Did the motions judge err in striking the appellant's claim for conspiracy?
[26] The motions judge concluded that the appellant failed to plead whatever agreement he says existed, the relationship between the alleged conspirators, and any overt acts performed in furtherance of the conspiracy. We can see no error in these findings. We would not interfere with the motions judge's exercise of discretion in determining the appropriate remedy.
Conclusion
[27] For the reasons given, the appeal is allowed in part, and the order striking the statement of claim and dismissing the action against all defendants is set aside with respect to the claims for false arrest, false imprisonment and negligence against the police officer defendants.
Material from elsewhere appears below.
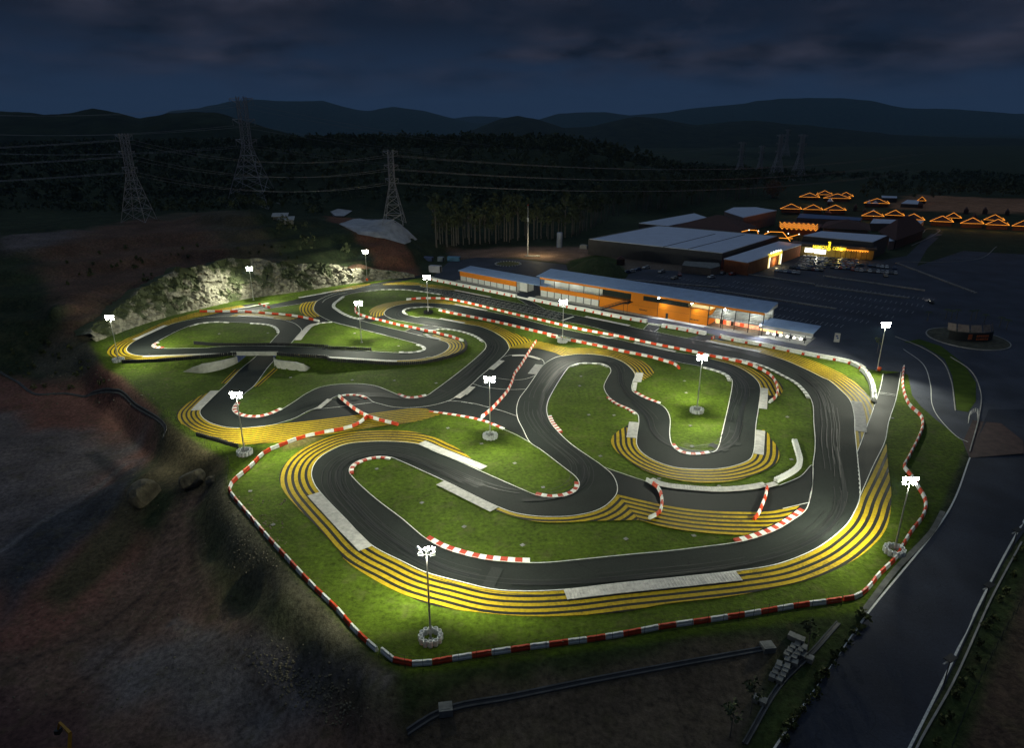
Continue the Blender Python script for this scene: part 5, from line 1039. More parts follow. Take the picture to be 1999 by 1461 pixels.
MB().box(s3 - 7.9, s3, 2.5, D2, hC - 1.895, hC - .005).ob('glowing_room', M_WARMIN, g)
ds = sz('Q', 462, 350)[0]; MB().box(ds - .5, ds + .5, -.05, .0, 0, 2.2).ob('door', M_BLACK, g)
for k_, xx, yy in (('Q', 252, 298), ('Q', 708, 385)):
    s_, z_ = sz(k_, xx, yy); b = MB()      # small dark winged lettering marks on the orange wall
    for i in range(5): b.box(s_ - 1.5 + i * .62, s_ - 1.05 + i * .62, -.04, -.005, z_ - .22 + .05 * (i % 2), z_ + .22)
    b.add([(s_ - 2.0, -.02, z_ + .3), (s_ - 1.5, -.02, z_ - .2), (s_ - 1.5, -.02, z_ + .15)], [(0, 1, 2)]); b.add([(s_ + 2.0, -.02, z_ + .3), (s_ + 1.5, -.02, z_ + .15), (s_ + 1.5, -.02, z_ - .2)], [(0, 1, 2)])
    b.ob('wall_lettering', M_BLACK, g)
hh = hC - 2.0
b = MB()
for q in range(1): b.box(s2, s3, -.03, -.001, hA + .6, hA + .64)
b.ob('panel_joint', M_BLACK, g)
# spectator stand
s5 = sz('Q', 1680, 620)[0]
MB().box(s3 + .01, s4, .3, 10, 3.3, 3.7).ob('stand_floor', M_CONC, g)
MB().box(s3 + .01, s4, 8.6, 10, 3.71, hC).ob('stand_back_wall', M_WALLW, g)
for i in range(6): MB().box(s3 + .3, s4 - .3, 3.2 + i * .9, 8.58, 3.71 + i * .38, 4.08 + i * .38 - .01).ob('terrace_step', M_CONC, g)
for x in np.linspace(s3 + .2, s4 - .2, 5): MB().box(x - .12, x + .12, .2, .44, 0, hC).ob('column', M_BLACK, g)
b = MB(); b.box(s3, s4, .15, .19, 4.6, 4.68); b.box(s3, s4, .15, .19, 4.15, 4.2); [b.box(x, x + .05, .15, .19, 3.7, 4.6) for x in np.arange(s3, s4, 1.1)]; b.ob('stand_rail', M_DARKM, g)
M_FAN = mat('fan_blade_grey', (.08, .09, .09), .5, var=0)
for i in range(4):
    x = s3 + 4 + (s4 - s3 - 6) * i / 4; b = MB()
    for q in range(3):
        t = 2 * math.pi * q / 3 + i; b.add([(x, 4.5, hC - .6), (x + 1.7 * math.cos(t) - .25 * math.sin(t), 4.5 + 1.7 * math.sin(t) + .25 * math.cos(t), hC - .62), (x + 1.7 * math.cos(t) + .25 * math.sin(t), 4.5 + 1.7 * math.sin(t) - .25 * math.cos(t), hC - .58)], [(0, 1, 2)])
    b.bar((x, 4.5, hC - .6), (x, 4.5, hC), .06); b.ob('ceiling_fan', M_FAN, g)
M_SHOP = mat('glowing_shop_interior', (.8, .4, .3), .6, var=.5, scale=.9, emit=(1.0, .36, .18), estr=.75)  # shop lighting put into the display boxes as their own glow
M_SHOPR = mat('red_glowing_display', (.7, .08, .03), .6, var=.3, emit=(1.0, .10, .03), estr=.8)
M_SHOPY = mat('yellow_glowing_display', (.8, .5, .2), .6, var=.3, emit=(1.0, .72, .34), estr=1.0)
M_KARTGLOW = mat('white_kart_glow', (.8, .8, .75), .6, var=.3, emit=(1.0, .97, .88), estr=1.2)  # white glow put into the parked karts, which are no lamps
MB().box(s3 + .02, s5, 7.5, 8.5, 0, 3.29).ob('shop_back_wall', M_WALLW, g)
xs_ = s3 + 1; rn = random.Random(3)
for i, (m_, w_) in enumerate([(M_SHOPY, 1.5), (M_BLACK, 1.2), (M_SHOPR, 1.6), (M_SHOP, 1.6), (M_BLACK, .7), (M_SHOP, 2.4), (M_SHOPR, 1.6), (M_SHOP, 3.0), (M_SHOP, 3.2), (M_SHOPY, 3.0), (M_SHOPY, 2.6), (M_SHOPR, .6), (M_SHOPY, 1.6)]):
    MB().box(xs_, xs_ + w_ - .15, 5.5 + rn.random() * 1.5, 7.4, .1, 2.4 + rn.random() * .6).ob('shop_display', m_, g); xs_ += w_
MB().box(s3, s5 + 1, -2.2, 10, 0, .15).ob('plinth', M_CONCD, g)
# lower canopy on the right
hL = 3.9
b = MB(); seam_roof(b, s4 - 1.2, s5 + 2.5, -.8, 8.0, hL + .2, hL + .9); b.ob('canopy_roof', M_ROOF, g)
MB().box(s4 - 1.2, s5 + 2.5, -.9, -.7, hL - .9, hL + .25).ob('canopy_fascia', mat('grey_fascia', (.3, .3, .31), .6), g)
for x in np.linspace(s4, s5, 4): MB().box(x - .1, x + .1, -.3, -.1, .15, hL).ob('column', M_BLACK, g)
for i, x in enumerate(np.arange(s4 + .5, s5 - 1, 1.15)):
    b = MB(); b.box(x, x + .9, 2.6, 4.0, .2, .7); b.box(x + .1, x + .5, 2.7, 3.6, .7, 1.0); b.ob('parked_kart', (M_KARTGLOW, M_WALLW, M_KARTGLOW, M_BLACK)[i % 4], g)
b = MB(); seam_roof(b, -2.2, s4 + .8, -.08, 11.0, hT + .02, hT + 1.6); b.ob('roof', M_ROOF, g)
tri = MB(); tri.add([(s4 + .82, -1.2, hT + .1), (s4 + .82, 10.9, hT + .1), (s4 + .82, 10.9, hT + 1.5)], [(0, 1, 2)]); tri.ob('roof_end', M_WALLW, g)
MB().box(-1, s3, -2.6, -.06, 0, .14).ob('step', M_CONC, g)
for x, y_, e_, c_ in ((s3 + 6, 4.0, 260, (1, .6, .35)), (s3 + 16, 4.0, 260, (1, .7, .45)), (s4 + 5, 3.0, 420, (1, .95, .85)), (s5 - 3, 3.0, 420, (1, .95, .85)), (s3 + 6, 5.5, 300, (.95, 1, .95)), (s3 + 15, 5.5, 300, (.95, 1, .95)), (s3 - 4, 4, 60, (1, .8, .4))):
    pass
for (x, y_, z_, e_, c_) in ((s3 + 5, 4.0, 2.9, 500, (1, .6, .35)), (s3 + 15, 4.0, 2.9, 500, (1, .7, .45)), (s4 + 4, 3.0, 3.4, 480, (1, .95, .85)), (s5 - 2, 3.0, 3.4, 480, (1, .95, .85)), (s3 + 5, 4.0, hC - .4, 900, (.95, 1, .95)), (s4 - 5, 4.0, hC - .4, 900, (.95, 1, .95)), (6, 2.0, hC - .4, 70, (.95, 1, .95)), (16, 2.0, hC - .4, 70, (.95, 1, .95))):
    ld = bpy.data.lights.new('ceiling_lamp', 'POINT'); ld.energy = e_; ld.color = c_; ld.shadow_soft_size = .25; lo = bpy.data.objects.new('ceiling_lamp', ld); COL.objects.link(lo); lo.parent = g; lo.location = (x, y_, z_)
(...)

This order is without prejudice to any further motions which may be made, either to strike, or for dismissal, once the pleadings are complete.
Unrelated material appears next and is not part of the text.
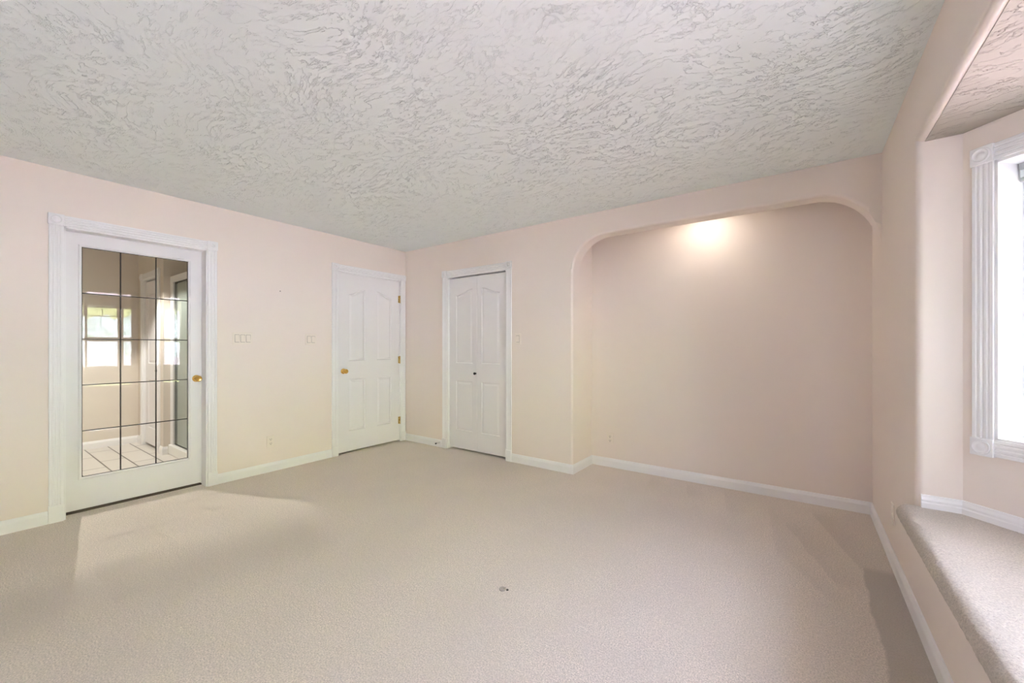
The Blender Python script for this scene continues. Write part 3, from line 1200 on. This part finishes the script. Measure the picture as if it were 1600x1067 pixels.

[28] Success on this appeal is significantly divided. Moreover, it is far from clear that any tenable cause of action exists. Costs of the appeal will therefore be in the cause.
Appeal allowed in part.
Notes
[^1]: (2001), 2001 CanLII 24086 (ON CA), 52 O.R. (3d) 221, 195 D.L.R. (4th) 540 (C.A.), at p. 226 O.R. [^2]: Mattick, supra, at para. 18. [^3]: For example expiry of the two-year limitation period under the Highway Traffic Act, R.S.O. 1990, c. H.8, in connection with a claim for property damage only, in circumstances where it is clear the discoverability rule does not apply.